## Problem
Take the data that follows and retype it word for word.

Scene script records:
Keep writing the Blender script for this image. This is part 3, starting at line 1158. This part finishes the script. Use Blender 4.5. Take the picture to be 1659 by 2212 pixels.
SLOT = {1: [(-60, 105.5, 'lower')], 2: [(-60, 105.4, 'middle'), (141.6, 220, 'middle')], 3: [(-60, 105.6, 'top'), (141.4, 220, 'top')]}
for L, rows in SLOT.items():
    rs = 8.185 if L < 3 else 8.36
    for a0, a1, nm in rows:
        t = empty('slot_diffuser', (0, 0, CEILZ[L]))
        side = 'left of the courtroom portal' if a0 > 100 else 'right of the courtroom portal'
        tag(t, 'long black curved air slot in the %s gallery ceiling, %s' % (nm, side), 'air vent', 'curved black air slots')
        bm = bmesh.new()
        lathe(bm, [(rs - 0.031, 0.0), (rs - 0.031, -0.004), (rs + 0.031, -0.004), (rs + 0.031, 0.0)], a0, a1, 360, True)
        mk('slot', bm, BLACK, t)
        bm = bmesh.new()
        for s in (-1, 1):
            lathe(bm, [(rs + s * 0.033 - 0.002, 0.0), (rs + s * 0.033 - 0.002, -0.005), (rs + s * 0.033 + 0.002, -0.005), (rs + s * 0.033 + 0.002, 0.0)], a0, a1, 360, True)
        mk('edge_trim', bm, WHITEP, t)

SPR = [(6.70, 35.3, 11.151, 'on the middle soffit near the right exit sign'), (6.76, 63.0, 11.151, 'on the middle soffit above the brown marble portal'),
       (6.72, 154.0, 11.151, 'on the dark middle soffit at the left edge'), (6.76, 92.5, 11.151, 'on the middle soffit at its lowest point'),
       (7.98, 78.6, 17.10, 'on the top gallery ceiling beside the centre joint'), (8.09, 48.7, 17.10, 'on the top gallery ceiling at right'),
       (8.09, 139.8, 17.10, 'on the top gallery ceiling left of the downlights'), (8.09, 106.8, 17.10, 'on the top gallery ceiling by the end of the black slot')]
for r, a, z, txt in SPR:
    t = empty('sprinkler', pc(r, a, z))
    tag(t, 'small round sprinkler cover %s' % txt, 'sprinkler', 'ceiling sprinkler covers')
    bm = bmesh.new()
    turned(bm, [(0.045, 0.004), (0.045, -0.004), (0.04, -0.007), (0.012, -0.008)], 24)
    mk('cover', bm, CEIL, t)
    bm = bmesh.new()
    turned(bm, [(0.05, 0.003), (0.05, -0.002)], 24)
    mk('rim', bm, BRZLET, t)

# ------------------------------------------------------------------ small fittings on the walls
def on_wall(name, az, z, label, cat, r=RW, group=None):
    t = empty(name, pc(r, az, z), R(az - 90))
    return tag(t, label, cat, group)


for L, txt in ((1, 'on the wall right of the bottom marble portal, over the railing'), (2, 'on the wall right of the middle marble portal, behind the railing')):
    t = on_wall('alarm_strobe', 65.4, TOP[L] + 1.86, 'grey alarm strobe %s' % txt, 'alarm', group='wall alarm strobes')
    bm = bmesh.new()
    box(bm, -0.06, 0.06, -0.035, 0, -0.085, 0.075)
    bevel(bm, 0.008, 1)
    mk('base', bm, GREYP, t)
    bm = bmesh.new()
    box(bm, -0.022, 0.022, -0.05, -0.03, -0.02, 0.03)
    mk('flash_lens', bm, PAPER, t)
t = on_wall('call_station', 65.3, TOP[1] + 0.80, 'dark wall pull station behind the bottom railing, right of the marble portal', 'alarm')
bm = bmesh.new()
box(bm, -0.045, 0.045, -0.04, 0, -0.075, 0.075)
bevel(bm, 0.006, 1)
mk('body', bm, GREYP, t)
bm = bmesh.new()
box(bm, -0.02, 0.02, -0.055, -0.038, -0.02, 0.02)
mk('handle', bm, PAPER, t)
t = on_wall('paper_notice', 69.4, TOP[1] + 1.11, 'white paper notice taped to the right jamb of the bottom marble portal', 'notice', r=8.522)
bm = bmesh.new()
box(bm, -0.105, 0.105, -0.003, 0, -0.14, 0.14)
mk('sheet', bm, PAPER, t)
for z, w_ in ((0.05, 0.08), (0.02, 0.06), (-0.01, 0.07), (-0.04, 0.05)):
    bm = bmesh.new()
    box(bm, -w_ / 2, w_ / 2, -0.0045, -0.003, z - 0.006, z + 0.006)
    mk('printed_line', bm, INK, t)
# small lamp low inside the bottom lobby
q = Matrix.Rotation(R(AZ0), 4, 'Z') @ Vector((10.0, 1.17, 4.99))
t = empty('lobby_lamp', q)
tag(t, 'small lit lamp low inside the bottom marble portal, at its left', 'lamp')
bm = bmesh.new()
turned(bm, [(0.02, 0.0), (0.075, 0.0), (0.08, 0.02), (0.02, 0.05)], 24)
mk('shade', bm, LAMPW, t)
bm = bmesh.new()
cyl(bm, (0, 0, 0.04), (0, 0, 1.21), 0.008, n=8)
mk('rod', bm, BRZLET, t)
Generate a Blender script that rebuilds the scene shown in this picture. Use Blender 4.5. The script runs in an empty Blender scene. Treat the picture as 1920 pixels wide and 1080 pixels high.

## Task response
Keep writing the Blender script for this image. This is part 3, starting at line 1158. This part finishes the script. Use Blender 4.5. Take the picture to be 1659 by 2212 pixels.
SLOT = {1: [(-60, 105.5, 'lower')], 2: [(-60, 105.4, 'middle'), (141.6, 220, 'middle')], 3: [(-60, 105.6, 'top'), (141.4, 220, 'top')]}
for L, rows in SLOT.items():
    rs = 8.185 if L < 3 else 8.36
    for a0, a1, nm in rows:
        t = empty('slot_diffuser', (0, 0, CEILZ[L]))
        side = 'left of the courtroom portal' if a0 > 100 else 'right of the courtroom portal'
        tag(t, 'long black curved air slot in the %s gallery ceiling, %s' % (nm, side), 'air vent', 'curved black air slots')
        bm = bmesh.new()
        lathe(bm, [(rs - 0.031, 0.0), (rs - 0.031, -0.004), (rs + 0.031, -0.004), (rs + 0.031, 0.0)], a0, a1, 360, True)
        mk('slot', bm, BLACK, t)
        bm = bmesh.new()
        for s in (-1, 1):
            lathe(bm, [(rs + s * 0.033 - 0.002, 0.0), (rs + s * 0.033 - 0.002, -0.005), (rs + s * 0.033 + 0.002, -0.005), (rs + s * 0.033 + 0.002, 0.0)], a0, a1, 360, True)
        mk('edge_trim', bm, WHITEP, t)

SPR = [(6.70, 35.3, 11.151, 'on the middle soffit near the right exit sign'), (6.76, 63.0, 11.151, 'on the middle soffit above the brown marble portal'),
       (6.72, 154.0, 11.151, 'on the dark middle soffit at the left edge'), (6.76, 92.5, 11.151, 'on the middle soffit at its lowest point'),
       (7.98, 78.6, 17.10, 'on the top gallery ceiling beside the centre joint'), (8.09, 48.7, 17.10, 'on the top gallery ceiling at right'),
       (8.09, 139.8, 17.10, 'on the top gallery ceiling left of the downlights'), (8.09, 106.8, 17.10, 'on the top gallery ceiling by the end of the black slot')]
for r, a, z, txt in SPR:
    t = empty('sprinkler', pc(r, a, z))
    tag(t, 'small round sprinkler cover %s' % txt, 'sprinkler', 'ceiling sprinkler covers')
    bm = bmesh.new()
    turned(bm, [(0.045, 0.004), (0.045, -0.004), (0.04, -0.007), (0.012, -0.008)], 24)
    mk('cover', bm, CEIL, t)
    bm = bmesh.new()
    turned(bm, [(0.05, 0.003), (0.05, -0.002)], 24)
    mk('rim', bm, BRZLET, t)

# ------------------------------------------------------------------ small fittings on the walls
def on_wall(name, az, z, label, cat, r=RW, group=None):
    t = empty(name, pc(r, az, z), R(az - 90))
    return tag(t, label, cat, group)


for L, txt in ((1, 'on the wall right of the bottom marble portal, over the railing'), (2, 'on the wall right of the middle marble portal, behind the railing')):
    t = on_wall('alarm_strobe', 65.4, TOP[L] + 1.86, 'grey alarm strobe %s' % txt, 'alarm', group='wall alarm strobes')
    bm = bmesh.new()
    box(bm, -0.06, 0.06, -0.035, 0, -0.085, 0.075)
    bevel(bm, 0.008, 1)
    mk('base', bm, GREYP, t)
    bm = bmesh.new()
    box(bm, -0.022, 0.022, -0.05, -0.03, -0.02, 0.03)
    mk('flash_lens', bm, PAPER, t)
t = on_wall('call_station', 65.3, TOP[1] + 0.80, 'dark wall pull station behind the bottom railing, right of the marble portal', 'alarm')
bm = bmesh.new()
box(bm, -0.045, 0.045, -0.04, 0, -0.075, 0.075)
bevel(bm, 0.006, 1)
mk('body', bm, GREYP, t)
bm = bmesh.new()
box(bm, -0.02, 0.02, -0.055, -0.038, -0.02, 0.02)
mk('handle', bm, PAPER, t)
t = on_wall('paper_notice', 69.4, TOP[1] + 1.11, 'white paper notice taped to the right jamb of the bottom marble portal', 'notice', r=8.522)
bm = bmesh.new()
box(bm, -0.105, 0.105, -0.003, 0, -0.14, 0.14)
mk('sheet', bm, PAPER, t)
for z, w_ in ((0.05, 0.08), (0.02, 0.06), (-0.01, 0.07), (-0.04, 0.05)):
    bm = bmesh.new()
    box(bm, -w_ / 2, w_ / 2, -0.0045, -0.003, z - 0.006, z + 0.006)
    mk('printed_line', bm, INK, t)
# small lamp low inside the bottom lobby
q = Matrix.Rotation(R(AZ0), 4, 'Z') @ Vector((10.0, 1.17, 4.99))
t = empty('lobby_lamp', q)
tag(t, 'small lit lamp low inside the bottom marble portal, at its left', 'lamp')
bm = bmesh.new()
turned(bm, [(0.02, 0.0), (0.075, 0.0), (0.08, 0.02), (0.02, 0.05)], 24)
mk('shade', bm, LAMPW, t)
bm = bmesh.new()
cyl(bm, (0, 0, 0.04), (0, 0, 1.21), 0.008, n=8)
mk('rod', bm, BRZLET, t)
Generate a Blender script that rebuilds the scene shown in this picture. Use Blender 4.5. The script runs in an empty Blender scene. Treat the picture as 1920 pixels wide and 1080 pixels high.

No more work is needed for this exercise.